- What to produce: Copy each line that has the string "scene" somewhere in it.

- Supplied data:
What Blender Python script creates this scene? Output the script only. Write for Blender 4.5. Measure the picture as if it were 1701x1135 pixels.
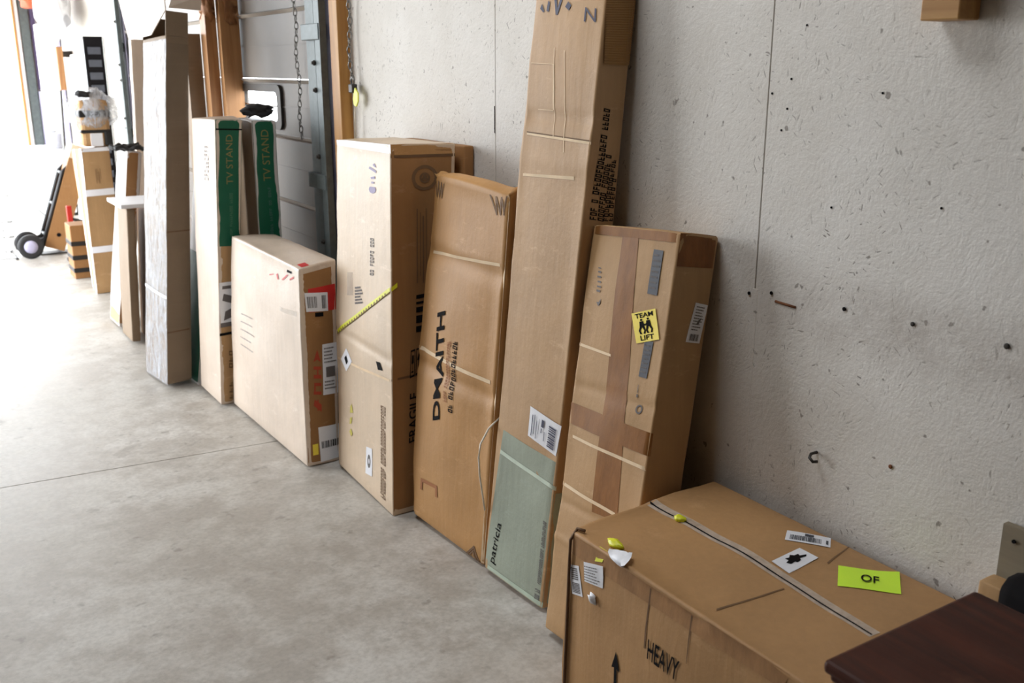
import bpy, bmesh, math, random
from mathutils import Vector, Matrix, noise as mnoise
R = math.radians
scn = bpy.context.scene
col = scn.collection
for o in list(bpy.data.objects): bpy.data.objects.remove(o)

# ------------------------------------------------------------------ camera
cd = bpy.data.cameras.new('camera'); cam = bpy.data.objects.new('camera', cd); col.objects.link(cam)
cd.sensor_width = 36.0; cd.lens = 36.0*1620/1701; cd.clip_start = .02; cd.clip_end = 200
yaw, pitch = R(32.45), R(15.7)
fwd = Vector((math.sin(yaw)*math.cos(pitch), math.cos(yaw)*math.cos(pitch), -math.sin(pitch)))
cam.location = (0, 0, 1.6); cam.rotation_euler = fwd.to_track_quat('-Z', 'Y').to_euler()
cd.dof.use_dof = True; cd.dof.focus_distance = 2.7; cd.dof.aperture_fstop = 5.0
scn.camera = cam
# ------------------------------------------------------------------ world, sun, exposure
w = bpy.data.worlds.new('overcast_sky'); scn.world = w; w.use_nodes = True
bg = w.node_tree.nodes['Background']; bg.inputs[0].default_value = (.90, .95, 1.0, 1); bg.inputs[1].default_value = 11.0
vs = scn.view_settings; vs.view_transform = 'Standard'; vs.look = 'None'; vs.gamma = 1; vs.use_curve_mapping = False; vs.exposure = 0.18
def area(name, loc, rot, sx, sy, power, colr=(1, 1, 1), portal=False):
    l = bpy.data.lights.new(name, 'AREA'); l.shape = 'RECTANGLE'; l.size = sx; l.size_y = sy; l.energy = power; l.color = colr
    if portal: l.cycles.is_portal = True
    o = bpy.data.objects.new(name, l); col.objects.link(o); o.location = loc; o.rotation_euler = rot; return o
area('side_bay_portal', (-1.62, 9.1, 1.55), (0, R(-90), 0), 3.1, 7.0, 1, portal=True)
area('end_bay_portal', (-.05, 13.02, 1.6), (R(-90), 0, 0), 3.0, 3.2, 1, portal=True)
area('roof_light_portal', (.55, 2.4, 3.29), (0, 0, 0), .9, 1.2, 1, portal=True)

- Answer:
What Blender Python script creates this scene? Output the script only. Write for Blender 4.5. Measure the picture as if it were 1701x1135 pixels.
scn = bpy.context.scene